:: DATASET SECTION

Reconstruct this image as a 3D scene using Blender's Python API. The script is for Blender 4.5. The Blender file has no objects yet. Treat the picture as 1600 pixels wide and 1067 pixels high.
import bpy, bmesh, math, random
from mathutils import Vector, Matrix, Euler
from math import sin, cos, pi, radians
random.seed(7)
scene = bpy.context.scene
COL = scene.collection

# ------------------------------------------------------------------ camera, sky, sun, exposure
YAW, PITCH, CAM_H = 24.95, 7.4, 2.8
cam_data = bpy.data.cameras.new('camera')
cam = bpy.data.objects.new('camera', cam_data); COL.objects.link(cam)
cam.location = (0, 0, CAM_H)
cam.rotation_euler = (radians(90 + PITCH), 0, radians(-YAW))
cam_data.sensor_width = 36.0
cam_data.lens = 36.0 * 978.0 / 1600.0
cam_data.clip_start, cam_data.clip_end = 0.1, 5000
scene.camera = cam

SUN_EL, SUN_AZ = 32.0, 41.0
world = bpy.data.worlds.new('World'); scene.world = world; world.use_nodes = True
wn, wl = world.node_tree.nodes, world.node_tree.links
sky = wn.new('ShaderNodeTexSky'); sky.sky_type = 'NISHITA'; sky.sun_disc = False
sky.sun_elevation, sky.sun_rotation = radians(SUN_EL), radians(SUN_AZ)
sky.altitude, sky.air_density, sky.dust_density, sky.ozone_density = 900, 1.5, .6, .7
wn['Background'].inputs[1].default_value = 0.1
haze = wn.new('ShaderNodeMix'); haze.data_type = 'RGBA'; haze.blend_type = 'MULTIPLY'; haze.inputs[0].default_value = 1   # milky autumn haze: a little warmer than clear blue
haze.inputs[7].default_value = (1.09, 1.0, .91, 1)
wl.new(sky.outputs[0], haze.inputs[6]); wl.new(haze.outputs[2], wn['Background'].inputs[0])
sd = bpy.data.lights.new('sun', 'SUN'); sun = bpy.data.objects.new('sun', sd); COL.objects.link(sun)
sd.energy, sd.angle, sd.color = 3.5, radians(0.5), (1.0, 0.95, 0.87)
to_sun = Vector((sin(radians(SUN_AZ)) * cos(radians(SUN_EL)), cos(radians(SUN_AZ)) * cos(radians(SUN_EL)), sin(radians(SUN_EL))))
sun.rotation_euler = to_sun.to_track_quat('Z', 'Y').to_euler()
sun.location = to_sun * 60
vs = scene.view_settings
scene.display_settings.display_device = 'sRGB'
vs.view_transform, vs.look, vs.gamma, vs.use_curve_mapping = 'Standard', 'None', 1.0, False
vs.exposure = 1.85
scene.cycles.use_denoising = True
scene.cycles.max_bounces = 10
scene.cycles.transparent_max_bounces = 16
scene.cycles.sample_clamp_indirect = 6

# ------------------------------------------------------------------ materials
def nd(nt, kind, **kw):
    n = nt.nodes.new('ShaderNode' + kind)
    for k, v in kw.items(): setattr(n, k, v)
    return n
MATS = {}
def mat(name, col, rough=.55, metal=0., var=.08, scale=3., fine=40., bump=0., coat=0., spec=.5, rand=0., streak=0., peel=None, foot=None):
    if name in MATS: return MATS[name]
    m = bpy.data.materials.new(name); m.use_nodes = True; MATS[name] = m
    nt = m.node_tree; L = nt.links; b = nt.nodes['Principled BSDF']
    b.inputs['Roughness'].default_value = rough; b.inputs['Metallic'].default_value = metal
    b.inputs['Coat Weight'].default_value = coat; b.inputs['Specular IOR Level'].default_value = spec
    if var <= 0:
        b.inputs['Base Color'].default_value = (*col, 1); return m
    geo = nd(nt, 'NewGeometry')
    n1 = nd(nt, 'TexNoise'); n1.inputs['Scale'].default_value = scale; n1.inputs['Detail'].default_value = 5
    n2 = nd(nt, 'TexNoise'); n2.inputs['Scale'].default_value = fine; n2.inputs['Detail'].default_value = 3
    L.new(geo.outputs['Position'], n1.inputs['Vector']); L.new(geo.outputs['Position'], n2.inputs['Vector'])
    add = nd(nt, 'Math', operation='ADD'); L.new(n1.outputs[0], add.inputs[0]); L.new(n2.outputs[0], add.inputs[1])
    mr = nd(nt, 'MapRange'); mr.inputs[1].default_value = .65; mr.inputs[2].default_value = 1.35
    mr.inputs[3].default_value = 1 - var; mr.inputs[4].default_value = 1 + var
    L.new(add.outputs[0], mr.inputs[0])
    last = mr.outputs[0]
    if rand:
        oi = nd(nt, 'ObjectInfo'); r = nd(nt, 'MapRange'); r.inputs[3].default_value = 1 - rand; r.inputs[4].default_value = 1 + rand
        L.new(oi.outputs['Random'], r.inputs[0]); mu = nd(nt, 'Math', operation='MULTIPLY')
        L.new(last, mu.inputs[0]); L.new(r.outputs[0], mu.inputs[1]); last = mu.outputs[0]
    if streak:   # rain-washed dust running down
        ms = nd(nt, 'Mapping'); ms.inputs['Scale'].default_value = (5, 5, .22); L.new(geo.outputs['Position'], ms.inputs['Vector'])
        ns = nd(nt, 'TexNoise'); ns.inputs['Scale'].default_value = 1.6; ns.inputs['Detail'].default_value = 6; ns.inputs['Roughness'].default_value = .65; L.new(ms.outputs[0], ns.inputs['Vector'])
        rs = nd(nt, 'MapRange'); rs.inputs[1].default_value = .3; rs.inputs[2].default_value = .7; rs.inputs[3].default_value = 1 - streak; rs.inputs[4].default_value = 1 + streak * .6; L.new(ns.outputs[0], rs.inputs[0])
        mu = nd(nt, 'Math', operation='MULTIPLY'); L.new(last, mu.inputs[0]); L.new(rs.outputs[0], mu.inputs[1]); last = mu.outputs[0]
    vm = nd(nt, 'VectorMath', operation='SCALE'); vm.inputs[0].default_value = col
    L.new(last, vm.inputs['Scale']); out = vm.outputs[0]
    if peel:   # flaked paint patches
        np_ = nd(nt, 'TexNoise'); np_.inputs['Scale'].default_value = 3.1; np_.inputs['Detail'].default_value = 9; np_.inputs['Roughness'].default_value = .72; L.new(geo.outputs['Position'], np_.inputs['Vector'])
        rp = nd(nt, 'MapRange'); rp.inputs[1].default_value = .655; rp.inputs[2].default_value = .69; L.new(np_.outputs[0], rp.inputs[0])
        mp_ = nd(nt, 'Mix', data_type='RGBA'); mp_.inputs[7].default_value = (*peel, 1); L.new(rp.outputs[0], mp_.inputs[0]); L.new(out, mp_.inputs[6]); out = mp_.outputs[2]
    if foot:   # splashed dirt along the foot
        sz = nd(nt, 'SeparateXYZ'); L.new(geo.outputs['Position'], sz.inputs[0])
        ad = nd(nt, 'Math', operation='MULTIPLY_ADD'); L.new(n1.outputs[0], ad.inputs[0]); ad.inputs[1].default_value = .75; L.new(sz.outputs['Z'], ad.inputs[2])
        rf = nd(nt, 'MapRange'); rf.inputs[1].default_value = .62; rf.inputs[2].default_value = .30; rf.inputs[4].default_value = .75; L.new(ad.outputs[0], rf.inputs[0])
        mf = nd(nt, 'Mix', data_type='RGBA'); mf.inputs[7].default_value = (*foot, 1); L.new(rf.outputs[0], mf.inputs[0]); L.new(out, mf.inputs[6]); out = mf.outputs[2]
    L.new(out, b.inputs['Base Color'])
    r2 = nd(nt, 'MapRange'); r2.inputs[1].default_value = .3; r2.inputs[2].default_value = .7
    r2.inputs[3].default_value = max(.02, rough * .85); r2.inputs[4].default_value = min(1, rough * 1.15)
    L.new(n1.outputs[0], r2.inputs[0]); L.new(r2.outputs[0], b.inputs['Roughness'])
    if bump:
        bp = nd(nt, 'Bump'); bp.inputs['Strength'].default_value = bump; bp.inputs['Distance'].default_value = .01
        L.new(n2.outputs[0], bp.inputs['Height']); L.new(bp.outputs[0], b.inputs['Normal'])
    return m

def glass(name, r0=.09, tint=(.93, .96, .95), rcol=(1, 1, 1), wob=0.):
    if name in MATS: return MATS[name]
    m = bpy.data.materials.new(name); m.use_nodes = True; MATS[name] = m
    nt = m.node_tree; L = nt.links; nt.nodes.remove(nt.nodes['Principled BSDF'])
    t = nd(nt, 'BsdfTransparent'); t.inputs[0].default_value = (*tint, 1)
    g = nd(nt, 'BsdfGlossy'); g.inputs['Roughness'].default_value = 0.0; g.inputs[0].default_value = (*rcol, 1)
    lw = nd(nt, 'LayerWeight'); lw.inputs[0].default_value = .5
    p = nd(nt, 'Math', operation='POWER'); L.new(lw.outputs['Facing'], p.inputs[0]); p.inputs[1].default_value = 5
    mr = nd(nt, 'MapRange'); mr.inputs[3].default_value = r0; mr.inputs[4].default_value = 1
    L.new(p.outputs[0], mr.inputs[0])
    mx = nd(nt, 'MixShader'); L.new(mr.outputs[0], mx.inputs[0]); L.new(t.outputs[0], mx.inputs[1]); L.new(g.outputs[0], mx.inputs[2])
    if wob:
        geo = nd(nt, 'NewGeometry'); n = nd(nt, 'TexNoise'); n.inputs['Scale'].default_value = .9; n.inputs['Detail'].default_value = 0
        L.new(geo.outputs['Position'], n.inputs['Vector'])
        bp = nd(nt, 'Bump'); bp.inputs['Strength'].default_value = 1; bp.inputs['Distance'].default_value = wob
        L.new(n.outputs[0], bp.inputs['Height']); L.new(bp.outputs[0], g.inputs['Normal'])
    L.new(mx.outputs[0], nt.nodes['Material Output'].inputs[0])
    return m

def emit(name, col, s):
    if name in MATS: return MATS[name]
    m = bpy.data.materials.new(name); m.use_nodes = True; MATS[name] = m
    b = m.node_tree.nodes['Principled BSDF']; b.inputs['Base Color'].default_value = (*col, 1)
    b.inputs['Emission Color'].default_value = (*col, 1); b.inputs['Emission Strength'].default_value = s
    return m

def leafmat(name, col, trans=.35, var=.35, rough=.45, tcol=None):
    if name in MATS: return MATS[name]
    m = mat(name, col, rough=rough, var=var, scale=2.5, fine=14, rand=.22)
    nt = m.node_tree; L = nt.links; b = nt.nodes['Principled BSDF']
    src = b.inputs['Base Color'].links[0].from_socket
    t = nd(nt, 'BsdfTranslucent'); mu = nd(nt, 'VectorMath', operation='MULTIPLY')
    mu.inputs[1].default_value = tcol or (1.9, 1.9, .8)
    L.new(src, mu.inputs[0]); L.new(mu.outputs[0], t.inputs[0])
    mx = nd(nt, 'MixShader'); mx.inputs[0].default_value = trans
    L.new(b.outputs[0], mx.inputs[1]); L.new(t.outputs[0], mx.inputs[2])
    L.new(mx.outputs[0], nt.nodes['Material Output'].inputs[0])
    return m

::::

◆ BRIEF ◆
Give back the listing exactly, please, from its first line to the line containing "COL = scene.collection", inclusive, and nothing past that line.

◆ SOLUTION TO THE PROBLEM ◆
Reconstruct this image as a 3D scene using Blender's Python API. The script is for Blender 4.5. The Blender file has no objects yet. Treat the picture as 1600 pixels wide and 1067 pixels high.
import bpy, bmesh, math, random
from mathutils import Vector, Matrix, Euler
from math import sin, cos, pi, radians
random.seed(7)
scene = bpy.context.scene
COL = scene.collection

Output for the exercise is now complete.